The basic IV dag is usually represented as:

enter image description here

Where $U$ is unobserved and $Z$ is an instrument for the effect of $X$ on $Y$. Although this is the graph you usually see, there are several different structures that would render $Z$ an instrument. For the basic case, to check whether $Z$ is an instrument for the causal effect of $X$ on $Y$ conditional on a set of covariates $S$, you have two simple graphical conditions:

  1. $(Z \not\perp X|S)_{G}$
  2. $(Z\perp Y|S)_{G_{\overline{X}}}$

The first condition requires $Z$ to be connected to $X$ in the original DAG. The second condition requires $Z$ to not be connected to $Y$ if we intervene on $X$ (represented by the DAG $G_{\overline{X}}$, where you remove the arrows pointing to $X$). You might want to check Causality (page. 248).

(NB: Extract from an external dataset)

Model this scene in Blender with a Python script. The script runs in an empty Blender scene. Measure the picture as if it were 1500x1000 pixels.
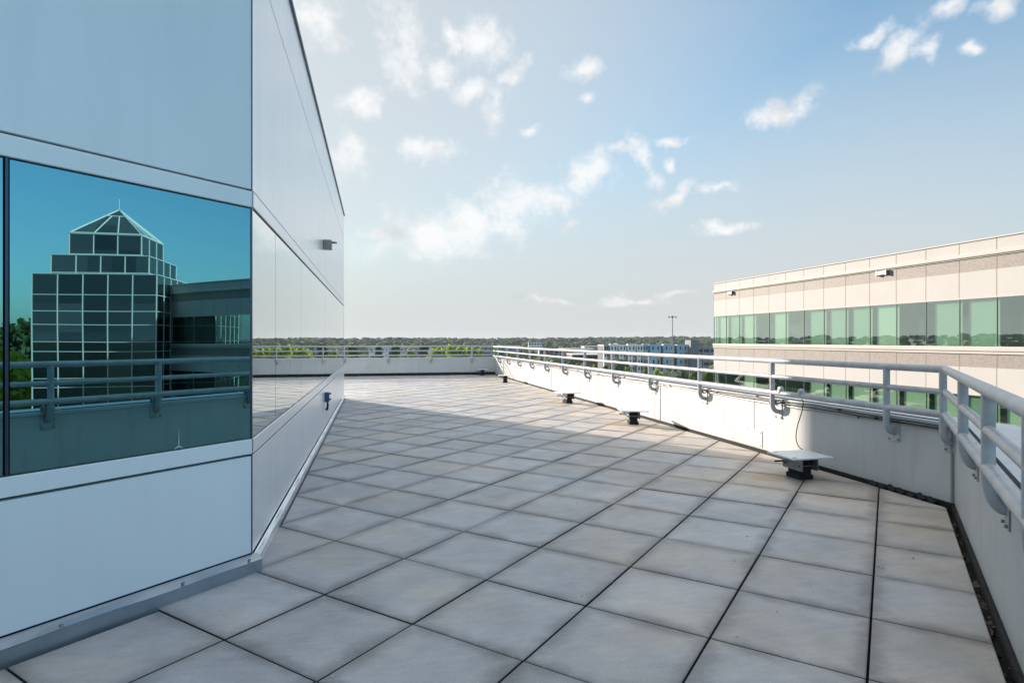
import bpy, bmesh, math, random
from mathutils import Vector, Matrix, noise
R = math.radians
random.seed(7)
scene = bpy.context.scene
C = scene.collection
S2 = 2 ** -0.5
# ------------------------------------------------------------------ camera
F_PX, CY, YAW, EYE = 877.0, 497.6, 12.85, 1.344
cam_d = bpy.data.cameras.new("camera")
cam_d.sensor_width = 36.0
cam_d.lens = F_PX / 1500 * 36
cam_d.shift_y = -(500 - CY) / 1500
cam_d.clip_start = 0.05
cam_d.clip_end = 20000
cam = bpy.data.objects.new("camera", cam_d)
C.objects.link(cam)
cam.location = (0, 0, EYE)
cam.rotation_euler = (R(90), 0, R(-YAW))
scene.camera = cam
# ------------------------------------------------------------------ exposure
scene.view_settings.view_transform = 'Standard'
scene.view_settings.look = 'None'
scene.view_settings.gamma = 1.0
scene.view_settings.use_curve_mapping = False
scene.view_settings.exposure = 1.2
# ------------------------------------------------------------------ sun
SUN_H, SUN_E = 328.5, 16.0            # heading clockwise from +Y, elevation
sd = bpy.data.lights.new("sun", 'SUN')
sd.energy = 4.2
sd.angle = R(0.9)
sd.color = (1.0, 0.87, 0.75)
sun = bpy.data.objects.new("sun", sd)
C.objects.link(sun)
sv = Vector((math.sin(R(SUN_H)) * math.cos(R(SUN_E)), math.cos(R(SUN_H)) * math.cos(R(SUN_E)), math.sin(R(SUN_E))))
sun.rotation_euler = sv.to_track_quat('Z', 'Y').to_euler()
# ------------------------------------------------------------------ world
world = bpy.data.worlds.new("World")
scene.world = world
world.use_nodes = True
nt = world.node_tree
nt.nodes.clear()
WN, WL = nt.nodes, nt.links


def wn(t, **k):
    n = WN.new(t)
    for a, b in k.items():
        setattr(n, a, b)
    return n


def wmath(op, a, b=None, c=None, clamp=False):
    n = wn('ShaderNodeMath', operation=op)
    n.use_clamp = clamp
    for i, v in enumerate((a, b, c)):
        if v is None:
            continue
        if isinstance(v, (int, float)):
            n.inputs[i].default_value = v
        else:
            WL.new(v, n.inputs[i])
    return n.outputs[0]


sky = wn('ShaderNodeTexSky', sky_type='NISHITA')
sky.sun_disc = False
sky.sun_elevation = R(SUN_E)
sky.sun_rotation = R(SUN_H)
sky.altitude = 250
sky.air_density = 1.0
sky.dust_density = 1.6
sky.ozone_density = 2.2
tc = wn('ShaderNodeTexCoord')
sep = wn('ShaderNodeSeparateXYZ')
WL.new(tc.outputs['Generated'], sep.inputs[0])
az = wmath('ARCTAN2', sep.outputs[0], sep.outputs[1])
el = wmath('ARCSINE', sep.outputs[2])
comb = wn('ShaderNodeCombineXYZ')
WL.new(az, comb.inputs[0])
WL.new(el, comb.inputs[1])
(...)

For example, consider the graph below, with $W$ and $U$ unobserved. Here, $Z$ is, conditional on $L$,an instrument for the causal effect of $X$ on $Y$. We can create more complicated cases where it might not be immediately obvious whether something does qualify as an instrument or not.

enter image description here

One final thing you should have in mind is that identification using instrumental variable methods needs parametric assumptions. That is, finding an instrument is not enough for identification of the effect: you need to impose parametric assumptions, such as linearity or monotonicity and so on.